Aim: Go through the listing below and gather every line with the word "Blender".

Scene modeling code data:
###

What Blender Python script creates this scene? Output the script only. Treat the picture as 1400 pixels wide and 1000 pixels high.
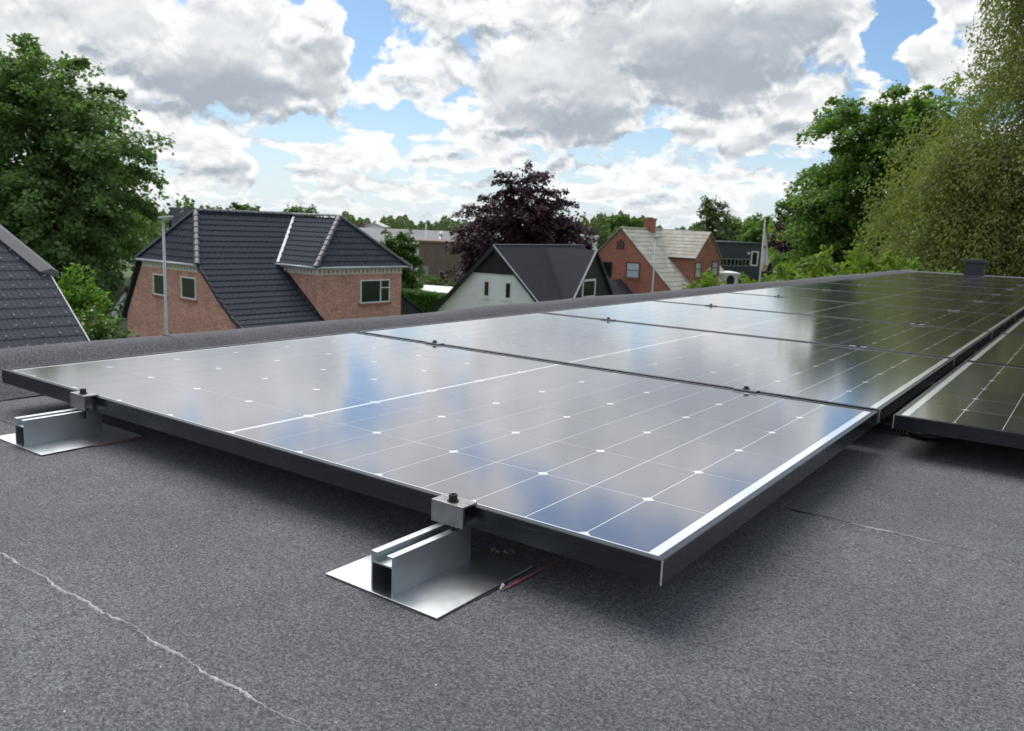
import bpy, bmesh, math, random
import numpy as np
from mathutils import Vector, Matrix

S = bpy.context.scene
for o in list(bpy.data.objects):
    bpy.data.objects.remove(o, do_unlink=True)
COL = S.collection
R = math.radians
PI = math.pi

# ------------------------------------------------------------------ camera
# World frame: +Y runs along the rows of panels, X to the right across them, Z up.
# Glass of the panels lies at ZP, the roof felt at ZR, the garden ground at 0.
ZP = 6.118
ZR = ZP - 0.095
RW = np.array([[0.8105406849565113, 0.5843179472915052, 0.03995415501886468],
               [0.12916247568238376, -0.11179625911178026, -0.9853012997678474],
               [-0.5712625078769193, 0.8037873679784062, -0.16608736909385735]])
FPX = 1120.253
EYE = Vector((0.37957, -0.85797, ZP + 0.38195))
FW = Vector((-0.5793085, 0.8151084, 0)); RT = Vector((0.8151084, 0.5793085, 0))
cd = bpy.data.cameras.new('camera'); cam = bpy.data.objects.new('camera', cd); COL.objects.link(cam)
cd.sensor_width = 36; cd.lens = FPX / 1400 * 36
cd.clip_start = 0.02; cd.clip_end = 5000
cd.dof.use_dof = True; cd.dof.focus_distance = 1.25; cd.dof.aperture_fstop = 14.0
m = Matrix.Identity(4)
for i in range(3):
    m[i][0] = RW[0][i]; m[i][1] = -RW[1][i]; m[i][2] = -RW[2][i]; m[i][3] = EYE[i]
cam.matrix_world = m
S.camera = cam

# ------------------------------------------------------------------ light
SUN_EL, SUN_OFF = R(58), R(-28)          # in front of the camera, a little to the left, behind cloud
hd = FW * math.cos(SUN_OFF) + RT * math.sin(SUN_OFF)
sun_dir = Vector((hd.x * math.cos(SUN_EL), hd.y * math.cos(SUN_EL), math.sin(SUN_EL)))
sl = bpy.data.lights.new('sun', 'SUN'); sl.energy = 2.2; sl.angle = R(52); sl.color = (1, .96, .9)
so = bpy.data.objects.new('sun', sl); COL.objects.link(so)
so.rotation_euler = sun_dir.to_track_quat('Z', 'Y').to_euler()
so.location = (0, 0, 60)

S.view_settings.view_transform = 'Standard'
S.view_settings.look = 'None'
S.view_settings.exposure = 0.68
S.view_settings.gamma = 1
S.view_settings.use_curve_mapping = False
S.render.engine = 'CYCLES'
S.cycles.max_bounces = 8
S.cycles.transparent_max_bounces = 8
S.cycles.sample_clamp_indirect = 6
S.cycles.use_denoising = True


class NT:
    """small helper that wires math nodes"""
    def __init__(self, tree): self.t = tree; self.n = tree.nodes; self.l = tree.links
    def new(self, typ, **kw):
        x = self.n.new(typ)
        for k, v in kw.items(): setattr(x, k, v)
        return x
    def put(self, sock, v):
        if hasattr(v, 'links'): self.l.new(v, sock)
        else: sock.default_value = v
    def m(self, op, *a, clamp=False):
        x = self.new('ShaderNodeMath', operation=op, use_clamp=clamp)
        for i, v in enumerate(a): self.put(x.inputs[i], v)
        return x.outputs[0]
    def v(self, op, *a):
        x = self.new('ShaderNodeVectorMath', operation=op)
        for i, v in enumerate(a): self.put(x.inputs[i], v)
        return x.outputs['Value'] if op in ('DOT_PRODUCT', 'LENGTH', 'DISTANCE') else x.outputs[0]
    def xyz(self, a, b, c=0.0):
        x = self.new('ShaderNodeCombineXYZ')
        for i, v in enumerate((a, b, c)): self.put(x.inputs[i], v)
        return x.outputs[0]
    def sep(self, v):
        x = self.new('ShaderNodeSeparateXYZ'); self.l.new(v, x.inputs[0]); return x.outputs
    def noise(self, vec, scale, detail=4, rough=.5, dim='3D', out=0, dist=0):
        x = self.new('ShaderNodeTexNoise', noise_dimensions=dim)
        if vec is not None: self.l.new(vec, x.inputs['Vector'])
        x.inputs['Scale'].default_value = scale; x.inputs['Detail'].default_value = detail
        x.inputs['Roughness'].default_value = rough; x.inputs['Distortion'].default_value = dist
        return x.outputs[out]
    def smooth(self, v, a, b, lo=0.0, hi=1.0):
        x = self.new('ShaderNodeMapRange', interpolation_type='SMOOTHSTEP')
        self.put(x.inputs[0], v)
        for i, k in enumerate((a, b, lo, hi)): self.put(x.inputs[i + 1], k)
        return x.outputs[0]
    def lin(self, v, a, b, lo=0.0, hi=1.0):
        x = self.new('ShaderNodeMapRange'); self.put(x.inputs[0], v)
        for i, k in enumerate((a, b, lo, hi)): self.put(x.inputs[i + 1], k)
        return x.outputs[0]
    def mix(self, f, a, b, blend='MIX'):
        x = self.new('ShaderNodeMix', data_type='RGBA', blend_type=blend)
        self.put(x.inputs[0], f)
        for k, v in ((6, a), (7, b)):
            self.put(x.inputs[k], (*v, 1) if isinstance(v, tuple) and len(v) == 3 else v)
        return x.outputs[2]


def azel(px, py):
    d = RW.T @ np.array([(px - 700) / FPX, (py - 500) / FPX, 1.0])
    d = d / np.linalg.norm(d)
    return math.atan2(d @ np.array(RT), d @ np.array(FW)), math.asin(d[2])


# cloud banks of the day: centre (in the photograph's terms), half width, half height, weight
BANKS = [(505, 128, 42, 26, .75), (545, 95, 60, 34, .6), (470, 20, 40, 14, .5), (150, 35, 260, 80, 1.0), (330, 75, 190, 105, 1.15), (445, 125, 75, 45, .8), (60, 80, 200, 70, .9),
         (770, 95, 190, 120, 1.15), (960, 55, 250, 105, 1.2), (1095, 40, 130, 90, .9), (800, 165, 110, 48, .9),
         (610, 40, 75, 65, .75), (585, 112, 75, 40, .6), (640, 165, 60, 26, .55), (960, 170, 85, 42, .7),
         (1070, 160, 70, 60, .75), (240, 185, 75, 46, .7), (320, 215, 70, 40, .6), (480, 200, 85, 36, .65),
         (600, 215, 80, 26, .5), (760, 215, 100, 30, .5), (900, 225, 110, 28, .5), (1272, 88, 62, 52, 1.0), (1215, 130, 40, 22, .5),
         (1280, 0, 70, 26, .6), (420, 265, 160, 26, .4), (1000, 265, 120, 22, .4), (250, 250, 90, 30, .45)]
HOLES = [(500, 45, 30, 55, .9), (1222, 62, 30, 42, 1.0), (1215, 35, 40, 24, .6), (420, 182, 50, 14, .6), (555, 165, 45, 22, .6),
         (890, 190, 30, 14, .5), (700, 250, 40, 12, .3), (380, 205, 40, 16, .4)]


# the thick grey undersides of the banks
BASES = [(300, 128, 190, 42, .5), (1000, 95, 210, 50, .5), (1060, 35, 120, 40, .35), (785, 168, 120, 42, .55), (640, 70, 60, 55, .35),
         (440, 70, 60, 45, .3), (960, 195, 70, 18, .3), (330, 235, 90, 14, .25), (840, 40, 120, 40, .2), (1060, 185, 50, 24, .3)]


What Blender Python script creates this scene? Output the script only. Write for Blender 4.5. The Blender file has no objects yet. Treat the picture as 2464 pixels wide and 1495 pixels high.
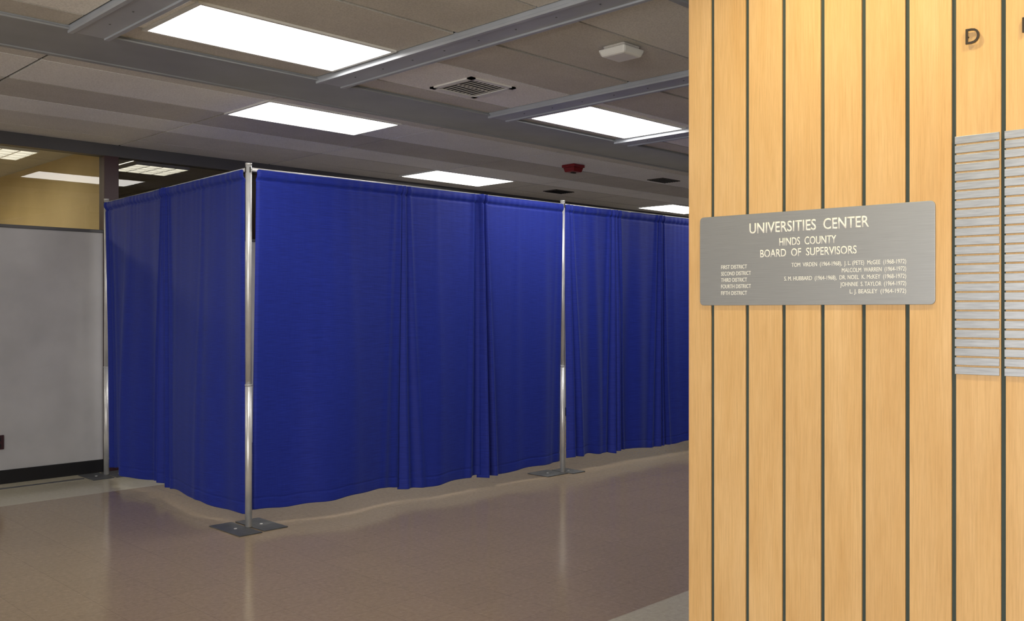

###

Finished answer:
What Blender Python script creates this scene? Output the script only. Treat the picture as 1400 pixels wide and 1000 pixels high.
What Blender Python script creates this scene? Output the script only. Write for Blender 4.5. The Blender file has no objects yet. Treat the picture as 2464 pixels wide and 1495 pixels high.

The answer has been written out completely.